Using the records that appear below, write out exactly the lines from the one with "Generate a Blender" through the one with "PI = math.pi", keeping both end lines.
—————
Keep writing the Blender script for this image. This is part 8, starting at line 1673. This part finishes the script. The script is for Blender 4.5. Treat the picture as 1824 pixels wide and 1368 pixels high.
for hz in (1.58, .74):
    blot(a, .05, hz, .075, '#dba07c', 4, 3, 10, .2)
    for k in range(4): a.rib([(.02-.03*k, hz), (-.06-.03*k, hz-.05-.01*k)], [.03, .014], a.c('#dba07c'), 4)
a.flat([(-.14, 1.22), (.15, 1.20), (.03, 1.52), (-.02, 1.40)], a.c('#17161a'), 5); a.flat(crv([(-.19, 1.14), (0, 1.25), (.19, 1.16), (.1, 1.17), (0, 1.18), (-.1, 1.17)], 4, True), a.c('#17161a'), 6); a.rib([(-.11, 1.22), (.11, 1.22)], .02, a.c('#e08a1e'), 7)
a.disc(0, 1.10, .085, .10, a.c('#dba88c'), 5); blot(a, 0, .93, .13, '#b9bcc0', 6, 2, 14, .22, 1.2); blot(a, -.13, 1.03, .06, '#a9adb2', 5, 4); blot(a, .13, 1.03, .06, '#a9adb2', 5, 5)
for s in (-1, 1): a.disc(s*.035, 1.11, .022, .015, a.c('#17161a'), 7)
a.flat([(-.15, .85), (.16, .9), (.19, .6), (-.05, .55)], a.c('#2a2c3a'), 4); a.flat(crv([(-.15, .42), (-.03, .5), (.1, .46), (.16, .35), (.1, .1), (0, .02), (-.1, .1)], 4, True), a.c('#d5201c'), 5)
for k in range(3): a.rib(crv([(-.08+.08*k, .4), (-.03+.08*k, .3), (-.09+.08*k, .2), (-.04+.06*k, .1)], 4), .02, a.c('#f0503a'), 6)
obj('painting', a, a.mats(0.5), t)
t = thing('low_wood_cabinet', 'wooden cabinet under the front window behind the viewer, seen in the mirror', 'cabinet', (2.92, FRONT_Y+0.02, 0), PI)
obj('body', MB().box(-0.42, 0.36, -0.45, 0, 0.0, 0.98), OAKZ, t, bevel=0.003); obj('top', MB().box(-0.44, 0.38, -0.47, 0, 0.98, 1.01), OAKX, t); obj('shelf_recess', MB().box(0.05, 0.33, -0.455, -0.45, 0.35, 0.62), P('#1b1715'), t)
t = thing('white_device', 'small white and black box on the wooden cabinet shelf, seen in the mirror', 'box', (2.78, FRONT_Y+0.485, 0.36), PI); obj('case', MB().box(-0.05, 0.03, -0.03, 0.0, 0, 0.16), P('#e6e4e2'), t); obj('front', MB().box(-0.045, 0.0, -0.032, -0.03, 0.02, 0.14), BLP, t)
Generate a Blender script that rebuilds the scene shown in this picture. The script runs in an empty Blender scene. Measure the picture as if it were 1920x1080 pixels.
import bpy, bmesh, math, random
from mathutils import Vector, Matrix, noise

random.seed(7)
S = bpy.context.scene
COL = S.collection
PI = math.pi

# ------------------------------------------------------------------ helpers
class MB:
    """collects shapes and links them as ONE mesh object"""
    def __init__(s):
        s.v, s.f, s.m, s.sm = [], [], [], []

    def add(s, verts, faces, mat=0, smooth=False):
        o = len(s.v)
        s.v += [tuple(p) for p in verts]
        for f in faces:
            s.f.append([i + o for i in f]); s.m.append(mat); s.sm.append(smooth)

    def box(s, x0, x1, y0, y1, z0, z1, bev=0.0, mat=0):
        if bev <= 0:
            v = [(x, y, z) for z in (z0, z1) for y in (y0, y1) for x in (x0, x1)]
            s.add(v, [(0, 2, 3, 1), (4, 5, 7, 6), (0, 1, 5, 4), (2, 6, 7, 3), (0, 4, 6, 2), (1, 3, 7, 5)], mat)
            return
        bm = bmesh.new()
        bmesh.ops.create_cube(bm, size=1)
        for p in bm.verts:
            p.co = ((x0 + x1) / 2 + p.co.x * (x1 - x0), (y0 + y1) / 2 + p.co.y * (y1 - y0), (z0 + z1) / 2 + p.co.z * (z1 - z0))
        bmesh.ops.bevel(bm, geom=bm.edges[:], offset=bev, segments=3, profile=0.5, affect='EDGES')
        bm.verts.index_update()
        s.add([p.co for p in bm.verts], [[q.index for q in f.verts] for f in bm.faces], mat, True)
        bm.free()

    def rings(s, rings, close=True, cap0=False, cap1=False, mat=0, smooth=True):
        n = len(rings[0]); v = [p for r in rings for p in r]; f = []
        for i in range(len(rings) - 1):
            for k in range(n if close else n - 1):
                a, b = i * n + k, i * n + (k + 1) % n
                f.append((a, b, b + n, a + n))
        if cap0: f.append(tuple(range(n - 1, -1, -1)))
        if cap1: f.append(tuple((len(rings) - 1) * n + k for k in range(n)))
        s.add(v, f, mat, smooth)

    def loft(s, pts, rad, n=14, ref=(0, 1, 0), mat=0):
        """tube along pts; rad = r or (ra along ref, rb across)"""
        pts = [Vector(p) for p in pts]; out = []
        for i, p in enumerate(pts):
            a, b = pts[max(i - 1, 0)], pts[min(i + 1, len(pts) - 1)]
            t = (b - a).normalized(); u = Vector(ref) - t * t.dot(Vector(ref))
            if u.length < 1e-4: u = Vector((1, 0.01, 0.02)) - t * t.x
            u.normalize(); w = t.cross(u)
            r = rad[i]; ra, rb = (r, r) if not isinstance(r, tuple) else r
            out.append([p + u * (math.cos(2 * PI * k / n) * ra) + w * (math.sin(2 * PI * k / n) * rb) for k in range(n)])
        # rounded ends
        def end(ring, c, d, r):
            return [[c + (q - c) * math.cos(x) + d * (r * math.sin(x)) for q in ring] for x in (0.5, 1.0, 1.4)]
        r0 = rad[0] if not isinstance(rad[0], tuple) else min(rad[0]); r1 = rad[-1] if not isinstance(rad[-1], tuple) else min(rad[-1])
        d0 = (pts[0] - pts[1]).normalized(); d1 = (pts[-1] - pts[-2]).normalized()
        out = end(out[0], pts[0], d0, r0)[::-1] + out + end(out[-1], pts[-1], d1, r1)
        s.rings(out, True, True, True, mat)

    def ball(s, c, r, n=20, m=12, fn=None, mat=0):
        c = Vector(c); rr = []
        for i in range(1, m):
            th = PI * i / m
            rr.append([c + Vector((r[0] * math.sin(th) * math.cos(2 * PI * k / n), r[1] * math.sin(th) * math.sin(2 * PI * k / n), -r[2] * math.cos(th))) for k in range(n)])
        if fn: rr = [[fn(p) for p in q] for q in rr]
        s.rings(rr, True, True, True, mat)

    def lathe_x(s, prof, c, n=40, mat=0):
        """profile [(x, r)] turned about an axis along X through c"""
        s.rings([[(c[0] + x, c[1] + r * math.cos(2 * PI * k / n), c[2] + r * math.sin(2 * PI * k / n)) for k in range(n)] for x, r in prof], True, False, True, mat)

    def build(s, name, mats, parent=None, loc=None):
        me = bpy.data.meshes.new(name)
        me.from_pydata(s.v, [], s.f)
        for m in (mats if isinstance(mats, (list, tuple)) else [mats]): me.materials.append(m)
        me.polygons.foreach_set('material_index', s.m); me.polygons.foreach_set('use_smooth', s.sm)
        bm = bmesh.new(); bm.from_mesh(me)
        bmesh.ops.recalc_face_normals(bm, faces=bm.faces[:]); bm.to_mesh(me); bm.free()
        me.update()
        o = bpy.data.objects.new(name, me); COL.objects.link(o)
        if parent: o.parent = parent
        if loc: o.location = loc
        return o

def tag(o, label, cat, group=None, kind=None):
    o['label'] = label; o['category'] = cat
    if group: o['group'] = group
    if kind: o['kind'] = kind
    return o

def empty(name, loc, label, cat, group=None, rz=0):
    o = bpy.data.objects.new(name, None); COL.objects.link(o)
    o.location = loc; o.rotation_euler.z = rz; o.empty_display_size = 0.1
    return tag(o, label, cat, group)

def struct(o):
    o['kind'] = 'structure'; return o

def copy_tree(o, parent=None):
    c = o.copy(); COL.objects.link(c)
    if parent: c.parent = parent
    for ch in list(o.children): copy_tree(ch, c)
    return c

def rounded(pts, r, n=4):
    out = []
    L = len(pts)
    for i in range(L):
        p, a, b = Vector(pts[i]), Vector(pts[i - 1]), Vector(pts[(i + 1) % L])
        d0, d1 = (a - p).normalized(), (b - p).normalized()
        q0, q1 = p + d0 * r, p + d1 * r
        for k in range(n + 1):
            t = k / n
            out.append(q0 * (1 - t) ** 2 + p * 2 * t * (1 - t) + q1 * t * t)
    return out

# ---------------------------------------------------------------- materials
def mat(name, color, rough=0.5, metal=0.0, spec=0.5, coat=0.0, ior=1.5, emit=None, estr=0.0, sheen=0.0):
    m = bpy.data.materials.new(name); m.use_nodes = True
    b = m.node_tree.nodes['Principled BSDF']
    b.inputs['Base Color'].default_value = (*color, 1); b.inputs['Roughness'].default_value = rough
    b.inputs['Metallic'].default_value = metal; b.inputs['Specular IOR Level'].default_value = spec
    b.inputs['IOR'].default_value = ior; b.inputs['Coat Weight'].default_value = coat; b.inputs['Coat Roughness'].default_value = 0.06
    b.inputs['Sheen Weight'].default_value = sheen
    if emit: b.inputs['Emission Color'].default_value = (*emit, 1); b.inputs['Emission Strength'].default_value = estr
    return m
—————
- **WRITTEN REPLY**
Generate a Blender script that rebuilds the scene shown in this picture. The script runs in an empty Blender scene. Measure the picture as if it were 1920x1080 pixels.
import bpy, bmesh, math, random
from mathutils import Vector, Matrix, noise

random.seed(7)
S = bpy.context.scene
COL = S.collection
PI = math.pi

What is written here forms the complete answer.